#### Source data ####

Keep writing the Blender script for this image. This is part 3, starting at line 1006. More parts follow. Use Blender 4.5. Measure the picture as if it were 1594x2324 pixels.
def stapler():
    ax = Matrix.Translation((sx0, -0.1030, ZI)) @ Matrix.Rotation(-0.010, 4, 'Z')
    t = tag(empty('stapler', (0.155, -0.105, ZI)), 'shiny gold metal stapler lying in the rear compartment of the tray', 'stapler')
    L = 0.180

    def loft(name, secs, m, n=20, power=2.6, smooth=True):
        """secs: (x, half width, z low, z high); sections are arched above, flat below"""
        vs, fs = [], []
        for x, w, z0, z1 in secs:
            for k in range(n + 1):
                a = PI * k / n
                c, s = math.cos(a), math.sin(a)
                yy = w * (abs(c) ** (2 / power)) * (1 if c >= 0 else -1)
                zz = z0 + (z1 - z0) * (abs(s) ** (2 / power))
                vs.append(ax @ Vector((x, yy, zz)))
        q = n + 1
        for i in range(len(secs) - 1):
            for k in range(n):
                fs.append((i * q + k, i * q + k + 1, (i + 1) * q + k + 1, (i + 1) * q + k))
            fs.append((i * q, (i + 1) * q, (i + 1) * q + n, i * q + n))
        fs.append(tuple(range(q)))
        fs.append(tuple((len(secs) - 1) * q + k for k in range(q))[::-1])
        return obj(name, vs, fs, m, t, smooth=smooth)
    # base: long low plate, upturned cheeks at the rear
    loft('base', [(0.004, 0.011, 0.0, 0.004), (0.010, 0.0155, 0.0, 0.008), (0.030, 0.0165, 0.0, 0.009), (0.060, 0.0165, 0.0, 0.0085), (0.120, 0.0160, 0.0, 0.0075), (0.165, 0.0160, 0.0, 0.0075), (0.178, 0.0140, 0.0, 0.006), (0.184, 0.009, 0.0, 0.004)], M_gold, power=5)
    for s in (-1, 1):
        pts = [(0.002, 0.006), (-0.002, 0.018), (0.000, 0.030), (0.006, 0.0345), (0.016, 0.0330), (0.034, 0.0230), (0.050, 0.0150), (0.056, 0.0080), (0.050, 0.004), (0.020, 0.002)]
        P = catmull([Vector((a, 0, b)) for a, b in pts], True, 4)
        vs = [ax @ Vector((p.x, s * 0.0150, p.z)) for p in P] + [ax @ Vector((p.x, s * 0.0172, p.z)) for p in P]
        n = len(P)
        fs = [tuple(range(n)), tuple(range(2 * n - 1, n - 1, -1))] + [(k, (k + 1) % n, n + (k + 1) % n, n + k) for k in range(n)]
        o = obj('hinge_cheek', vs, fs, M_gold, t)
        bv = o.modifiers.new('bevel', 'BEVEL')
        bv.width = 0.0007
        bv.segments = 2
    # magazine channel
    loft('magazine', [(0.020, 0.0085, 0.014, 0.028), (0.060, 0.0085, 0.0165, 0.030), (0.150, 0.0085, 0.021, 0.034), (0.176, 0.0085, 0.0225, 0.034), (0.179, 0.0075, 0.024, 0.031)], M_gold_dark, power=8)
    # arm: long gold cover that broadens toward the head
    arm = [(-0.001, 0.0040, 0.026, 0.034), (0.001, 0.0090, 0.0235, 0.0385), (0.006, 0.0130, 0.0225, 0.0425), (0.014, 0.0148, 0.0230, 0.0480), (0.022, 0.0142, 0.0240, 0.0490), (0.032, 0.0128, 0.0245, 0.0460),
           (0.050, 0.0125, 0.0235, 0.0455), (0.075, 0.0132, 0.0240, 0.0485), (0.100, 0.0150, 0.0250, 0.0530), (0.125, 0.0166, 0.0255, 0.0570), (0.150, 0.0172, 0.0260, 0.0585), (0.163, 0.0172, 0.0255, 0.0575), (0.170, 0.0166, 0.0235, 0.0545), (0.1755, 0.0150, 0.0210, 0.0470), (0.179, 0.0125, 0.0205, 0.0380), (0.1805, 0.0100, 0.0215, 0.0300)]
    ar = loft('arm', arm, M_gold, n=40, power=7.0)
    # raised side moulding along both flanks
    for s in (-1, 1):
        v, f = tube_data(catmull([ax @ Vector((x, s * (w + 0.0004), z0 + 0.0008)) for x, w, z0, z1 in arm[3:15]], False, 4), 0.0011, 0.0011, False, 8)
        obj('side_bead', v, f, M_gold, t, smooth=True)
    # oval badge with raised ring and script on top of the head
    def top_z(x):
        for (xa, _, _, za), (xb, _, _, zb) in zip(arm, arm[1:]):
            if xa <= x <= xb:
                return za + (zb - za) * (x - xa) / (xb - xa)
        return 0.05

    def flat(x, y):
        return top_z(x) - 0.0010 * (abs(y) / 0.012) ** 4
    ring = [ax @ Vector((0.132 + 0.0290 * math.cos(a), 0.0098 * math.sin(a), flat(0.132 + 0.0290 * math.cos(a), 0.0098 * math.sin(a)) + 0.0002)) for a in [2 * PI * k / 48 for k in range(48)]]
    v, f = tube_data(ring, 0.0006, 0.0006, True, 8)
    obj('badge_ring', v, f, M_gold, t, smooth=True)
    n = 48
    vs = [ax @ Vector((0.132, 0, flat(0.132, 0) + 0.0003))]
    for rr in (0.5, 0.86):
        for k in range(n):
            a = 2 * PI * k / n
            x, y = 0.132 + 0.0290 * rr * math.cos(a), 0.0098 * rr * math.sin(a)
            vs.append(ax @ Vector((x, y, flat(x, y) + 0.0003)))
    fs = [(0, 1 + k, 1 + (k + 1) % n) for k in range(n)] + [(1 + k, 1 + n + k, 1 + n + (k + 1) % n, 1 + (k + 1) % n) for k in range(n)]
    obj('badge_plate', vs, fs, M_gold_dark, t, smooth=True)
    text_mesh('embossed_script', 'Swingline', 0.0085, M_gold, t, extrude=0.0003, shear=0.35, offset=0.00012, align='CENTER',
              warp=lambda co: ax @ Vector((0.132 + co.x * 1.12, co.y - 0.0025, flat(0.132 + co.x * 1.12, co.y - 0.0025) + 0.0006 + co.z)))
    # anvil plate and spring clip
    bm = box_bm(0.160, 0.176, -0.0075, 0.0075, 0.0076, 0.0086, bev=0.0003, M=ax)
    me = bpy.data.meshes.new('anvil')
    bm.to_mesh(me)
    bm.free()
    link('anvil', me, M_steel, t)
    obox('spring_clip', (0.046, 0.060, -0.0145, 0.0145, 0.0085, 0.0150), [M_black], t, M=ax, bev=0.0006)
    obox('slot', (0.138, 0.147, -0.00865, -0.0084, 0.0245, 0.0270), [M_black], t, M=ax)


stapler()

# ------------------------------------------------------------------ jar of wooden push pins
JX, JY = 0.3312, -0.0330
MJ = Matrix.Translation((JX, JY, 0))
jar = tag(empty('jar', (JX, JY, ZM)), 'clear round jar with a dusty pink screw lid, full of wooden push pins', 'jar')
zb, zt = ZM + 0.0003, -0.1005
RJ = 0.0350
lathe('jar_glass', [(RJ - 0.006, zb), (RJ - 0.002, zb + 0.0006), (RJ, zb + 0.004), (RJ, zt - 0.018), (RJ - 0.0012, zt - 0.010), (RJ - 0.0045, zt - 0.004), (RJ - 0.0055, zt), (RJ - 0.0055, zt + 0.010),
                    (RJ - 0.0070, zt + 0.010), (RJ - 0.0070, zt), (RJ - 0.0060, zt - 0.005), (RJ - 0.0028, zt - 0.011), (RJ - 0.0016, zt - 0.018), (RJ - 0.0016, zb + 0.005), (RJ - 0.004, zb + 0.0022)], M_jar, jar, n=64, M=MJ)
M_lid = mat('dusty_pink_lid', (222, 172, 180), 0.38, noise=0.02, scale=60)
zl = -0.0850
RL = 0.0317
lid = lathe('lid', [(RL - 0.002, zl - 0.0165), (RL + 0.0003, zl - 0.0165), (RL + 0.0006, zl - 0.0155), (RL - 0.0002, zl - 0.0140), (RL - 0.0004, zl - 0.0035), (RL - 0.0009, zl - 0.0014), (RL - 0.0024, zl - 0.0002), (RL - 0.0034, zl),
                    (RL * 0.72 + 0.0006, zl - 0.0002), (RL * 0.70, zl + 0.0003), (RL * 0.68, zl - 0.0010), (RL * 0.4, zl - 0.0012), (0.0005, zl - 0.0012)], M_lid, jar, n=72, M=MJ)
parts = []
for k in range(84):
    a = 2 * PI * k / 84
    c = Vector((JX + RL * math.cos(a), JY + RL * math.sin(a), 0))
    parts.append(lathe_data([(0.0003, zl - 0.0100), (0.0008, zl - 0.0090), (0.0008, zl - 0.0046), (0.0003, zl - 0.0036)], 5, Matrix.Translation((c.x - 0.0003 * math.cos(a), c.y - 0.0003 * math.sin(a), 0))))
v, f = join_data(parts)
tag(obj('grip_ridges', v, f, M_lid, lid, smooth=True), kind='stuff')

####

Only a number is needed: how many lines of the material above contain "parts"?

▶ Response to this task: 4